Le contromisure “di genere”.
A nessuna di queste fonti viene mai contestato il fatto di occuparsi solo di donne vittime di violenza maschile, ignorando la violenza femminile esercitata su compagni ed ex compagni perseguitati, umiliati, maltrattati, ricattati, feriti, sfregiati, persino uccisi. Tali fonti hanno scelto il particolare aspetto di un fenomeno e lo approfondiscono, senza per questo essere accusate di ignorare altri aspetti dello stesso fenomeno. Sembra invece che studiare la violenza agita dalle donne dia fastidio, chi osa farlo viene continuamente criticato sotto varie forme che spaziano tra “vergognatevi, c’è una donna uccisa ogni giorno e voi parlate di vittime maschili” e “se lo ha accoltellato avrà avuto i suoi motivi”, “ha fatto bene, se lo sarà meritato”, “uno di meno”, “state negando la violenza subita dalle donne”, “state legittimando la violenza maschile”, “perché non elencate anche gli uomini violenti”, “state fomentando odio contro le donne”, “basta con questa informazione spazzatura” e amenità simili. In fondo il tuo “dove volete arrivare?” non è tra le critiche più feroci, ma insinua un obiettivo nascosto che a te non piace.
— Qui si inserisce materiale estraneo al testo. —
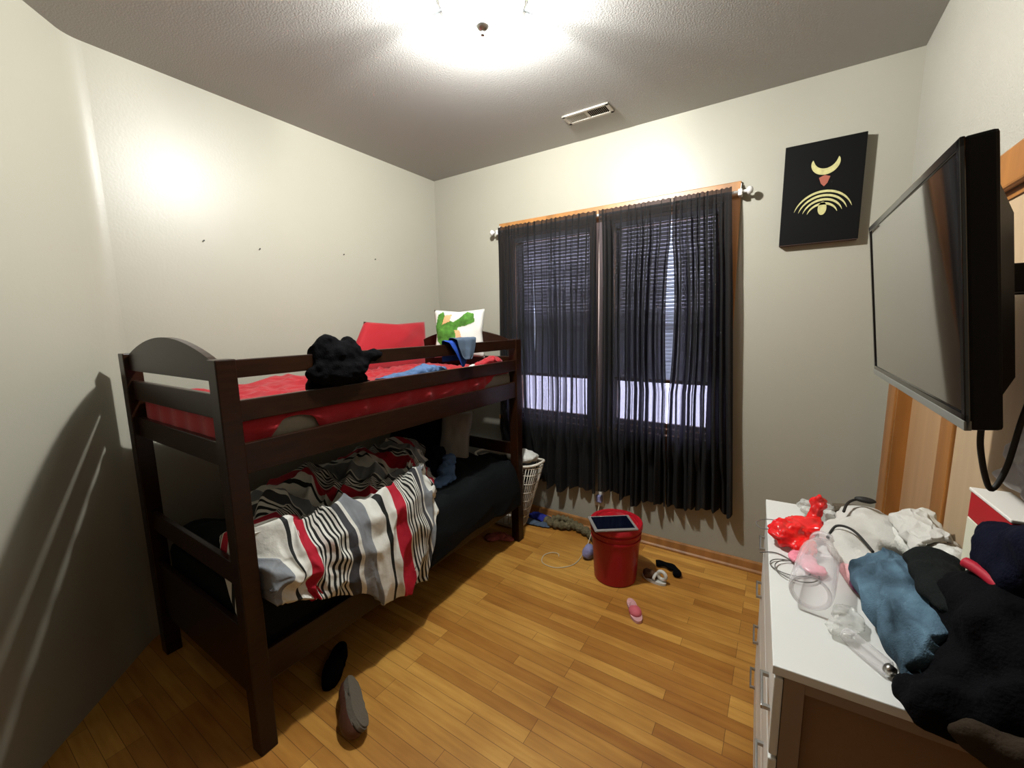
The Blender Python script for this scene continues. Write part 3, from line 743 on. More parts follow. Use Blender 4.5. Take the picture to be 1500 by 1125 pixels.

Non dici quale sarebbe tale obiettivo, comunque non ti piace a prescindere. Chiariamo per l’ennesima volta: l’obiettivo è dimostrare con dati incontestabili (nomi, date, fatti, fonti verificabili) che la violenza è un fenomeno ampio e complesso, prescinde dal genere di autori e vittime ma viene trattato come se fosse unidirezionale. Chi osa dire e dimostrare che c’è anche altro, viene attaccato. La violenza non è “di genere”, le uniche ad essere realmente “di genere” sono le contromisure istituzionali. Attribuire alla violenza una dignità di tutela basata sul genere significa compiere una discriminazione sessista molto più prossima all’accanimento ideologico che alla piena consapevolezza della realtà che ci circonda. Se tali obiettivi non ti piacciono, ce ne faremo una ragione e soffriremo in silenzio. Comunque se preferisci consultare elenchi di uomini violenti e padri orchi hai solo l’imbarazzo della scelta, le fonti a disposizione sono parecchie e tutte politically correct. Però non ti azzardare a criticarle perché non trattano anche le violenze femminili, non sarebbe politically correct.